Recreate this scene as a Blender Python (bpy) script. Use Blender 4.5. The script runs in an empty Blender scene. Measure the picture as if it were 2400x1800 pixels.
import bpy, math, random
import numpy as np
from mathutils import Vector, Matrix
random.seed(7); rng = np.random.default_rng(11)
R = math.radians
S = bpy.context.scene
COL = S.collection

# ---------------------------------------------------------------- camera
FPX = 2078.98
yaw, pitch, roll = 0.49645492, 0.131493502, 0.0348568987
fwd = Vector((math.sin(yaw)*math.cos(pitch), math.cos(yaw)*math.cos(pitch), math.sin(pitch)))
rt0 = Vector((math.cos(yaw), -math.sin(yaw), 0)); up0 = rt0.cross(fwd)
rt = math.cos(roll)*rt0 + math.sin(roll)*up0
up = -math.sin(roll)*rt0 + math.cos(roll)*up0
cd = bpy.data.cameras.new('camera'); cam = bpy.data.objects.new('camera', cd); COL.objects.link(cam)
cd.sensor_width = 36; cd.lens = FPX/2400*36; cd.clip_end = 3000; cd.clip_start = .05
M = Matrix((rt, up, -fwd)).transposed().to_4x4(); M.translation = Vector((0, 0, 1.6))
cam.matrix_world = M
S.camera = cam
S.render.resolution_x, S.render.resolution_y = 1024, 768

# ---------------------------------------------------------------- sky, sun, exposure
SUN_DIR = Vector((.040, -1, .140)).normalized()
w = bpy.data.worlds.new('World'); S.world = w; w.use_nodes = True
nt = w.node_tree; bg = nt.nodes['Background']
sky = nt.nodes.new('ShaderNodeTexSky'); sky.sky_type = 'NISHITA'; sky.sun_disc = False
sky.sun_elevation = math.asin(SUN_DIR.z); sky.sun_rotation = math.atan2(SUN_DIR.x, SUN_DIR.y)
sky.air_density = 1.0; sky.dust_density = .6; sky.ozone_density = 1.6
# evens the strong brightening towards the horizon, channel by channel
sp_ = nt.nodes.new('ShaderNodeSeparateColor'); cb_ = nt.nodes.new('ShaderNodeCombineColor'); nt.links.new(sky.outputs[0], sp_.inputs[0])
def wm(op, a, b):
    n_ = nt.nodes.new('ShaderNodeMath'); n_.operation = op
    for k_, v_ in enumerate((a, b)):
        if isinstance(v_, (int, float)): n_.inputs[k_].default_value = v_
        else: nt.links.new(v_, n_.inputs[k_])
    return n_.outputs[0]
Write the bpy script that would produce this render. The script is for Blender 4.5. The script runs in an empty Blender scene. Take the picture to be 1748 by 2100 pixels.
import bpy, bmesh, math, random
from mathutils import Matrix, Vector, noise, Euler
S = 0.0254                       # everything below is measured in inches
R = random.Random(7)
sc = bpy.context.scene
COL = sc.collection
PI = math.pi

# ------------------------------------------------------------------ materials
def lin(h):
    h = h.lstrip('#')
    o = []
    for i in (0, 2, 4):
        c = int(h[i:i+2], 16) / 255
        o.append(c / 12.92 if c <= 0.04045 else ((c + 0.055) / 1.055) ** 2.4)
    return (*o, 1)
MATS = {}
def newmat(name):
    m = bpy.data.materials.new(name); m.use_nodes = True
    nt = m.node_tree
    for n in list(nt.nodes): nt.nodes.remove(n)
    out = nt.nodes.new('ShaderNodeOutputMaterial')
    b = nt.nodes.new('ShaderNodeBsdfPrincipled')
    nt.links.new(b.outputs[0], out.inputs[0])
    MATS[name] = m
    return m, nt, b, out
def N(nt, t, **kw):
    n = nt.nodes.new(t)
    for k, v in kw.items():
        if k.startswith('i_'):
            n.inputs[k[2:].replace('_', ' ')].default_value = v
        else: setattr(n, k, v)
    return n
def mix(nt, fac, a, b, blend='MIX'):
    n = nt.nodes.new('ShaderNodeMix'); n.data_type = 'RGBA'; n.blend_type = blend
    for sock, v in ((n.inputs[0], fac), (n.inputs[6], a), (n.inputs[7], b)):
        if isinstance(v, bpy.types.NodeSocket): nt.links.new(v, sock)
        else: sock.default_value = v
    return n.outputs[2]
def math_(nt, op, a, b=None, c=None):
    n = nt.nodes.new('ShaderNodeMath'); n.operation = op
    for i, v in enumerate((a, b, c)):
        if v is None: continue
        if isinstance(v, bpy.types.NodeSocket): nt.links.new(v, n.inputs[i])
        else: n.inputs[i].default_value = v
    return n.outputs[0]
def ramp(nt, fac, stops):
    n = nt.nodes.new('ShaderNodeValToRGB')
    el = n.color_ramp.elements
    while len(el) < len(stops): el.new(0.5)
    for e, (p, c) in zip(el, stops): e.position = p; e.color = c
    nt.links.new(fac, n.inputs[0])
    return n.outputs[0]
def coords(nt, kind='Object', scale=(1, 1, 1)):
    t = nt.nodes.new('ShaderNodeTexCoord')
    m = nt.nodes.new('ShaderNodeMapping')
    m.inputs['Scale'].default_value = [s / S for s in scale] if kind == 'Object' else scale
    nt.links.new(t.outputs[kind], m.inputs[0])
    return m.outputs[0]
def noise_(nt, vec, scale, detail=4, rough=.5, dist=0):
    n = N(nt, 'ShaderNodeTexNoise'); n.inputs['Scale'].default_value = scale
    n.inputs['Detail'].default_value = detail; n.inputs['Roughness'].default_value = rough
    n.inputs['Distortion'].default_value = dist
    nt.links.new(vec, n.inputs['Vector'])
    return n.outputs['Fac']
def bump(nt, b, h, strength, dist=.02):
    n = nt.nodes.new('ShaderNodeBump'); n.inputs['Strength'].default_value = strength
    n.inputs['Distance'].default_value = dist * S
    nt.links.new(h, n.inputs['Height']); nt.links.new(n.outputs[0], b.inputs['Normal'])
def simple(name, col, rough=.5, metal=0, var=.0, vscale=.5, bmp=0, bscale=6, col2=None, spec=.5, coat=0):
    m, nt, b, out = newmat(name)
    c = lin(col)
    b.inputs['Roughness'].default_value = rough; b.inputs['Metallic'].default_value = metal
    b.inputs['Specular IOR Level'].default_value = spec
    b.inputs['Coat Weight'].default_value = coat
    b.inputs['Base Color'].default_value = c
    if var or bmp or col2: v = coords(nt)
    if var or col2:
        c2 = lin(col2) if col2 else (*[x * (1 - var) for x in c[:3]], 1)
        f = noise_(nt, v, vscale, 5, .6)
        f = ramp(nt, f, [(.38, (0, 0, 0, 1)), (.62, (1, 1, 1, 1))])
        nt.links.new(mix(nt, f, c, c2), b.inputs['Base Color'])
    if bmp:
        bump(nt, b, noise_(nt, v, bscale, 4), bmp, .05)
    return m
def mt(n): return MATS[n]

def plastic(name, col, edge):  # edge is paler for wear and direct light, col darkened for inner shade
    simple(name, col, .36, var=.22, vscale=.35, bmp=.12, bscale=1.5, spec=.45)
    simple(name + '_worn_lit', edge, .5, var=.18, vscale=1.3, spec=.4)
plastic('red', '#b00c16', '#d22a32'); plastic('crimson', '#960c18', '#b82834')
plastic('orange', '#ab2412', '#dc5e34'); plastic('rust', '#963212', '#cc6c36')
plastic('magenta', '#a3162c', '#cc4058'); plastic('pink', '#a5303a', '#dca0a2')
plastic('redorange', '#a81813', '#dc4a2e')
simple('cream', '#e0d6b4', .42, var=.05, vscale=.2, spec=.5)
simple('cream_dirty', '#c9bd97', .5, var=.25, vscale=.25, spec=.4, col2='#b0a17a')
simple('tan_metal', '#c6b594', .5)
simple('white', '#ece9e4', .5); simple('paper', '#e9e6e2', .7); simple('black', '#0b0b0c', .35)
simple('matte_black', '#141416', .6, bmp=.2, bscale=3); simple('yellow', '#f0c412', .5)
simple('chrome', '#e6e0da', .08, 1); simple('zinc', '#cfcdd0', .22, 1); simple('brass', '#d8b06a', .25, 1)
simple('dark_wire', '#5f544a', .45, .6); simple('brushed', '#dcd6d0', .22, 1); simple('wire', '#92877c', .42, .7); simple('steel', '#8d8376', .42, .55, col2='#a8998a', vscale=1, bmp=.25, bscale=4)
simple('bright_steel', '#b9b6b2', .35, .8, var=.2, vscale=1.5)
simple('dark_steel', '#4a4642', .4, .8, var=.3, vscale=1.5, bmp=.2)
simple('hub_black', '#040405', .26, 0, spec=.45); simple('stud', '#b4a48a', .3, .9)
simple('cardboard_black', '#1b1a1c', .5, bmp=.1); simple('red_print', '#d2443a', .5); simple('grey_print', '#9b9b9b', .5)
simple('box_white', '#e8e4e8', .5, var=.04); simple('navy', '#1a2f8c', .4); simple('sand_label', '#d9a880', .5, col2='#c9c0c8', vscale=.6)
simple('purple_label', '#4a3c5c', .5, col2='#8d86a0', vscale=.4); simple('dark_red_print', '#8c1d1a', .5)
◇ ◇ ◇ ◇
WORK INSTRUCTIONS:
Nothing outside the span should appear: copy exactly from the line with "Write the bpy" through the line with "PI = math.pi".

EXERCISE OUTPUT:
Write the bpy script that would produce this render. The script is for Blender 4.5. The script runs in an empty Blender scene. Take the picture to be 1748 by 2100 pixels.
import bpy, bmesh, math, random
from mathutils import Matrix, Vector, noise, Euler
S = 0.0254                       # everything below is measured in inches
R = random.Random(7)
sc = bpy.context.scene
COL = sc.collection
PI = math.pi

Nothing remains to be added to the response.